Il est aussi prévu d'acquérir 25 nacelles supplémentaires de désignation laser de nouvelle génération, dites TALIOS (Targeting Long range Identification Optronic System) pour les avions Rafale et Mirage 2000. Cette prévision s'ajoute à celle de 20 pods déjà prévus en 2013.

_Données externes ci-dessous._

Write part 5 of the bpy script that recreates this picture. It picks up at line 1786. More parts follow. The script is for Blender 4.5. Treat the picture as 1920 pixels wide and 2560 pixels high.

En troisième lieu, l'actualisation concerne le transport aérien. Le rapport annexé à la LPM est modifié afin de mentionner que « sera étudiée » la mise à disposition, d'ici à 2019, d'une capacité de quatre avions C 130 supplémentaires, dont deux équipés pour ravitailler en vol les hélicoptères. Nous manquons en effet d'allonge et nos hélicoptères sont forcés de s'arrêter en cours pour se ravitailler dans le désert. Il s'agit de répondre à la tension apparue, depuis 2013, sur la capacité de projection aérienne tactique. Les quelques Transall C160 qui nous restent sont peu disponibles et coûtent cher en entretien. La montée en puissance de l'A400M, dont le septième appareil a été livré dimanche dernier, répondra, mais avec retard, à nos demandes. Nous allons donc demander aux Américains de nous vendre soit quatre C130H d'occasion, soit des C130J neufs, disposant d'un système de ravitaillement pour les hélicoptères.
Nous avons anticipé la commande des trois derniers avions ravitailleurs de la flotte, passant de neuf à douze MRTT (Multi Role Tanker Transport) prévus. Lors de la LPM en 2013, j'avais présenté un amendement prévoyant cet effort supplémentaire mais il avait été rejeté. Nous avons besoin de ces appareils pour remplacer les C135 qui ont en moyenne une cinquantaine d'années. Ils sont nécessaires pour notre force aérienne stratégique mais aussi pour toute intervention de l'armée de l'air : deux MRTT seront donc livrés plus tôt.